Nor does the testimony of Diodorus, that Attica was originally an Egyptian colony[88], seem to be here of any weight.
The inscription of the Mummy might indeed admit of Kircherian, or such like conjectures, were the Mummy itself of the antiquity pretended by Kircher. Cambyses, the conqueror of Egypt, partly exiled, and partly killed the priests; from which fact Kircher confidently deduces as consequences, the total abolition of the sacred rites, and from that the ceasing to embalm bodies. He again appeals to a passage of Herodotus[89], which, upon his word alone, others have as confidently quoted. Nay, a certain pedant went so far as to pretend, that the Egyptian custom of painting their dead, upon the varnished linnen of the Mummies, ceased with the epoch of Cyrus[90].
But Herodotus says not a word, either of the total abolition of the sacred rites, or of the abolition of the custom of preserving the dead from putrefaction, after the time of Cambyses; nor does Diodorus Siculus give any such hint: we may, on the contrary, from his account of the funeral rites of the Egyptians, rather conclude, that this custom prevailed even in his time; that is to say, when Egypt was changed into a Roman province.
Hence it cannot be demonstrated that our Mummy was embalmed before the Persian conquest.—But supposing it to be of that date, is it a necessary consequence that a body preserved in the Egyptian manner, or even taken care of by their priests, should be marked with Egyptian words?
Perhaps it is the body of some naturalised Ionian or Carian. We know that Pythagoras entered into the Egyptian confession; nay, even consented to be circumcised[91], in order to shorten his way to the mysteries of their priests. The Carians themselves observed the sacred solemnities of Isis, and even went so far in their superstition, as to mangle their faces during the sacrifices offered to that deity[92].
Change the letter ι, in the inscription, into the diphthong ει, and you have a Greek word: such negligences are often to be met with in Greek marbles[93], and still more in Greek manuscripts; and with the same termination it is to be found on a gem, and signifies, “FAREWELL”[94], which was the usual ejaculation addressed by the living to the deceased; the same we meet with on ancient epitaphs[95]; public decrees[96]; and of letters it was the final conclusion[97].
There is on an ancient epitaph the word ΕΥΨΥΧΙ[98]; the form of the Ψ on ancient stones and manuscripts is exactly the same[99] with the third letter of ΕΥ✠ΥΧΙ, which was perhaps confounded with it.
But supposing the Mummy to be of later times, the adoption of a Greek word becomes yet easier. The round form of the ϵ might be something suspicious, with regard to its pretended antiquity; that form being never found on the gems or coins before Augustus[100]. But this suspicion becomes of no weight, by supposing that the Egyptians continued their embalming, even after the time of that Emperor.
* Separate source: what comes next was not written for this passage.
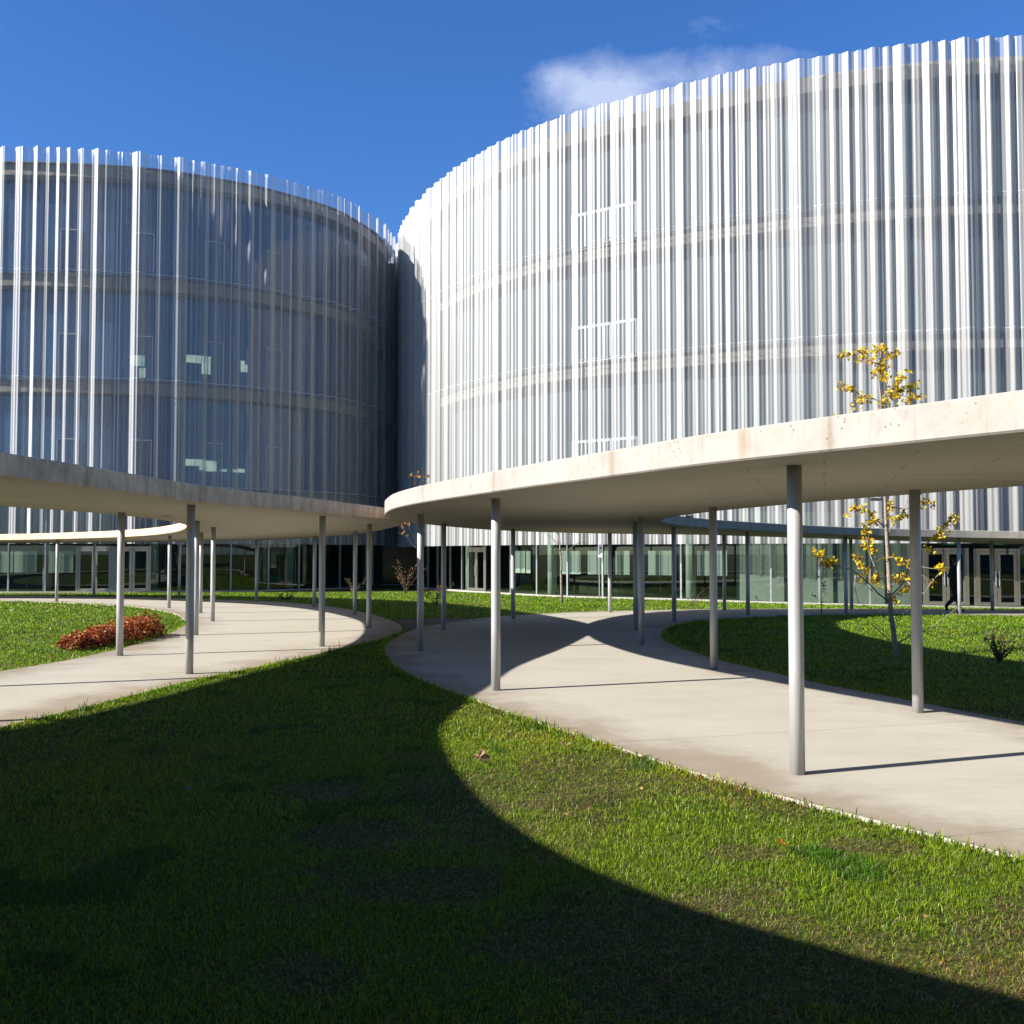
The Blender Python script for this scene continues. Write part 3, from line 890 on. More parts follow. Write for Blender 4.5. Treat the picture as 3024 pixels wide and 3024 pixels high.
def tripod(x, y, h, label):
    g = float(gz(x, y)) + .06
    r = empty('tripod_stand', (x, y, g)); tag(r, label, 'tripod', 'black tripods inside the glazed lobby')
    mb = MB(); mb.tube([(0, 0, .2), (0, 0, h)], .013, 8); mb.build('pole', M['black_metal'], r)
    for k in range(3):
        a = math.radians(-80 + 120 * k)
        mb = MB(); mb.tube([(0, 0, .55), (.42 * math.cos(a), .42 * math.sin(a), .01)], .011, 6); mb.build('leg', M['black_metal'], r)
# ginkgo branch outlines, metres from the foot of the trunk (x, z)
GK_TRUNK = [(0.05, 0.0), (0.0, 0.45), (-0.03, 0.7), (-0.05, 1.12), (-0.07, 1.68), (-0.09, 2.19), (-0.1, 2.6), (-0.15, 4.34), (-0.17, 4.59), (-0.16, 4.88), (-0.12, 5.23)]
GK_BR = [[(-0.06, 1.08), (-0.2, 1.31), (-0.34, 1.7), (-0.36, 1.86), (-0.33, 2.05)], [(-0.07, 0.9), (-0.25, 1.04), (-0.45, 1.21), (-0.61, 1.35), (-0.79, 1.45), (-1.0, 1.5), (-1.14, 1.49), (-1.26, 1.57), (-1.41, 1.76)], [(-0.61, 1.34), (-0.64, 1.17), (-0.59, 0.88), (-0.54, 0.72)], [(-0.05, 0.26), (-0.29, 0.47), (-0.46, 0.62), (-0.53, 0.78)], [(-0.06, 0.58), (-0.25, 0.74), (-0.41, 0.83), (-0.5, 0.91)], [(0.05, 0.2), (0.3, 0.35), (0.5, 0.43), (0.69, 0.55), (0.9, 0.74), (1.1, 0.93)], [(0.02, 0.54), (0.16, 0.68), (0.31, 0.79), (0.43, 0.92)], [(-0.03, 0.99), (0.14, 1.12), (0.26, 1.25), (0.31, 1.39), (0.42, 1.59), (0.5, 1.69), (0.65, 1.79), (0.77, 1.89), (0.92, 2.03), (1.13, 2.23), (1.31, 2.38)], [(-0.01, 0.96), (0.14, 1.07), (0.31, 1.15)], [(-0.04, 1.11), (0.09, 1.21), (0.29, 1.31), (0.5, 1.31), (0.66, 1.31)], [(0.26, 1.23), (0.5, 1.02), (0.6, 1.23), (0.7, 1.37), (0.85, 1.48)], [(0.62, 1.24), (0.73, 1.27), (0.84, 1.28)], [(-0.07, 2.0), (0.04, 2.23), (0.19, 2.48), (0.31, 2.74), (0.18, 4.65)], [(-0.09, 2.13), (-0.23, 2.25), (-0.41, 2.44), (-0.64, 2.42), (-0.74, 2.33)], [(-0.1, 2.48), (0.06, 2.5), (0.31, 2.46), (0.58, 2.52), (0.85, 2.57)], [(-0.08, 1.64), (0.05, 1.64), (0.17, 1.57), (0.29, 1.49), (0.46, 1.47), (0.6, 1.44)], [(-0.11, 1.65), (-0.28, 1.55), (-0.44, 1.59), (-0.65, 1.66)], [(-0.33, 1.08), (-0.49, 1.23), (-0.44, 1.47)], [(-0.16, 4.88), (-0.29, 4.94), (-0.39, 5.03), (-0.56, 5.1), (-0.7, 5.11)], [(-0.29, 4.94), (-0.36, 5.09), (-0.37, 5.21)], [(-0.16, 4.86), (-0.06, 4.96), (0.04, 5.03), (0.16, 5.1)], [(-0.15, 4.26), (-0.28, 4.32), (-0.44, 4.42), (-0.57, 4.51), (-0.71, 4.62)], [(-0.15, 4.3), (-0.03, 4.42), (0.05, 4.57), (0.19, 4.68)], [(-0.14, 4.22), (0.03, 4.36), (0.24, 4.47), (0.45, 4.55), (0.63, 4.64)], [(0.13, 4.38), (0.26, 4.32), (0.36, 4.26)], [(-0.14, 4.17), (-0.01, 4.24), (0.13, 4.34)]]
GK_LEAF = [(-0.72, 2.37), (-0.66, 2.46), (-0.59, 2.5), (-0.51, 2.43), (-0.43, 2.46), (-0.33, 2.35), (-0.31, 2.29), (-0.23, 2.23), (-0.35, 2.23), (-0.27, 2.2), (-0.41, 2.17), (-0.4, 2.05), (-0.33, 2.09), (-0.42, 1.96), (-0.31, 1.94), (-0.36, 1.84), (-0.28, 1.8), (-0.25, 1.74), (-0.4, 1.78), (0.0, 2.56), (-0.03, 2.5), (0.04, 2.46), (-0.0, 2.31), (0.14, 2.33), (0.04, 2.23), (0.27, 2.4), (0.29, 2.35), (0.58, 2.52), (0.54, 2.48), (0.64, 2.6), (0.72, 2.58), (0.82, 2.56), (0.87, 2.53), (0.01, 1.64), (0.07, 1.59), (0.15, 1.57), (0.19, 1.53), (0.25, 1.49), (0.54, 1.47), (0.58, 1.49), (0.61, 1.43), (-0.61, 1.65), (-0.54, 1.62), (-0.44, 1.49), (-0.49, 1.47), (-0.38, 1.43), (-0.32, 1.29), (-0.27, 1.33), (-0.23, 1.2), (-0.51, 1.32), (-0.29, 1.27), (0.04, 0.92), (0.02, 0.9), (0.15, 1.27), (0.27, 1.3), (0.31, 1.31), (0.29, 1.21), (0.55, 1.31), (0.65, 1.3), (0.7, 1.2), (0.14, 1.07), (0.22, 1.09), (0.27, 1.15), (0.52, 1.79), (0.68, 1.78), (0.76, 1.78), (0.86, 1.96), (0.92, 1.98), (0.98, 2.0), (0.94, 2.05), (1.06, 2.07), (1.04, 2.15), (1.12, 2.19), (1.15, 2.23), (1.21, 2.25), (1.24, 2.31), (1.27, 2.35), (1.29, 2.27), (-1.43, 1.74), (-1.45, 1.68), (-1.37, 1.65), (-1.32, 1.7), (-1.28, 1.54), (-1.22, 1.54), (-1.24, 1.57), (-1.14, 1.57), (-1.1, 1.59), (-1.05, 1.54), (-1.08, 1.51), (0.02, 1.3), (-0.11, 1.64), (-0.7, 5.11), (-0.62, 5.09), (-0.56, 5.09), (-0.46, 5.03), (-0.39, 5.01), (-0.33, 4.96), (-0.29, 4.94), (-0.37, 5.19), (-0.31, 5.15), (-0.35, 5.09), (-0.12, 5.23), (-0.08, 5.19), (-0.12, 5.15), (-0.19, 5.13), (-0.06, 5.11), (0.14, 5.09), (0.08, 5.05), (0.02, 5.01), (-0.04, 4.99), (-0.13, 4.9), (-0.07, 4.88), (-0.15, 4.82), (-0.19, 4.78), (-0.09, 4.8), (-0.17, 4.69), (-0.23, 4.71), (-0.09, 4.67), (-0.19, 4.61), (-0.71, 4.61), (-0.67, 4.57), (-0.63, 4.53), (-0.57, 4.47), (-0.59, 4.53), (-0.53, 4.49), (-0.45, 4.36), (-0.4, 4.32), (-0.36, 4.34), (-0.3, 4.32), (-0.4, 4.28), (0.18, 4.67), (0.14, 4.63), (0.1, 4.65), (0.05, 4.57), (0.07, 4.51), (0.03, 4.49), (-0.03, 4.47), (0.01, 4.42), (-0.01, 4.38), (0.63, 4.63), (0.57, 4.59), (0.51, 4.57), (0.47, 4.53), (0.34, 4.51), (0.3, 4.47), (0.24, 4.47), (0.2, 4.42), (0.13, 4.38), (0.07, 4.36), (0.09, 4.32), (0.01, 4.3), (-0.08, 4.24), (-0.14, 4.22), (0.34, 4.3), (0.28, 4.26), (0.23, 4.24), (0.38, 4.26), (0.32, 4.34)]
# ------------------------------------------------------------------ vegetation
def set_tint(me, cols):
    a = me.color_attributes.new('tint', 'FLOAT_COLOR', 'POINT')
    c = np.ones((len(cols), 4), np.float32); c[:, :3] = cols
    a.data.foreach_set('color', c.ravel())


def raw_mesh(name, V, faces_list, cols, mat):
    """faces_list: arrays (n,3) and (n,4)"""
    me = bpy.data.meshes.new(name)
    me.vertices.add(len(V)); me.vertices.foreach_set('co', np.asarray(V, np.float32).ravel())
    idx = np.concatenate([f.ravel() for f in faces_list]).astype(np.int32)
    tot = np.concatenate([np.full(len(f), f.shape[1], np.int32) for f in faces_list])
    st = np.r_[0, np.cumsum(tot)[:-1]].astype(np.int32)
    me.loops.add(len(idx)); me.loops.foreach_set('vertex_index', idx)
    me.polygons.add(len(tot)); me.polygons.foreach_set('loop_start', st); me.polygons.foreach_set('loop_total', tot)
    me.update(calc_edges=True)
    set_tint(me, cols)
    me.materials.append(mat)
    return me


def leaf_mesh(name, C, size, cols, mat, rng, flat=.0, fan=False):
    """Small folded leaves at centres C with random attitude."""
    n = len(C); C = np.asarray(C, float)
    size = np.broadcast_to(size, (n,)) * rng.uniform(.7, 1.25, n)
    d = rng.normal(size=(n, 3)); d[:, 2] = d[:, 2] * (1 - flat) - .25 * (1 - flat); d /= np.linalg.norm(d, axis=1)[:, None]
    u = rng.normal(size=(n, 3)); u -= d * np.sum(u * d, 1)[:, None]; u /= np.linalg.norm(u, axis=1)[:, None]
    w = np.cross(d, u)
    s = size[:, None]
    wd = .62 if fan else .36
    a = C; b = C + d * s * (.72 if fan else .5) + u * s * wd + w * s * .12; e = C + d * s * (.72 if fan else .5) - u * s * wd + w * s * .12; t = C + d * s * (.86 if fan else 1.)
    V = np.stack([a, b, t, e], 1).reshape(-1, 3)
    i = np.arange(n) * 4
    F = np.vstack([np.c_[i, i + 1, i + 2], np.c_[i, i + 2, i + 3]])
    return raw_mesh(name, V, [F], np.repeat(cols, 4, 0), mat)


def vnoise(x, y, sc, seed):
    """Smooth value noise for patches."""
    rs = np.random.default_rng(seed); T = rs.random((256, 256))
    x = np.asarray(x) * sc + 500.3; y = np.asarray(y) * sc + 500.7
    xi, yi = np.floor(x).astype(int), np.floor(y).astype(int); fx, fy = x - xi, y - yi
    fx = fx * fx * (3 - 2 * fx); fy = fy * fy * (3 - 2 * fy)
    g = lambda a, b: T[a % 256, b % 256]
    return (g(xi, yi) * (1 - fx) + g(xi + 1, yi) * fx) * (1 - fy) + (g(xi, yi + 1) * (1 - fx) + g(xi + 1, yi + 1) * fx) * fy


def fbm(x, y, sc, seed, o=4):
    r = 0; a = .5; t = 0
    for k in range(o):
        r = r + a * vnoise(x, y, sc * 2 ** k, seed + k); t += a; a *= .5
    return r / t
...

However, the word cannot be an Egyptian one, being inconsistent with the remains of that ancient tongue in the modern Coptick, as well as with their manner of writing; which was from the right to the left, as the Etrurians did[101]; whereas the word in question (like some Egyptian characters[102],) is traced from the left to the right. As for the inscription discovered by Maillet[103], no interpreter has yet been found. The Grecians, on the contrary, wrote in the occidental manner, for six hundred years before the christian æra, witness the Sigæan inscription, which is said to be of that date[104].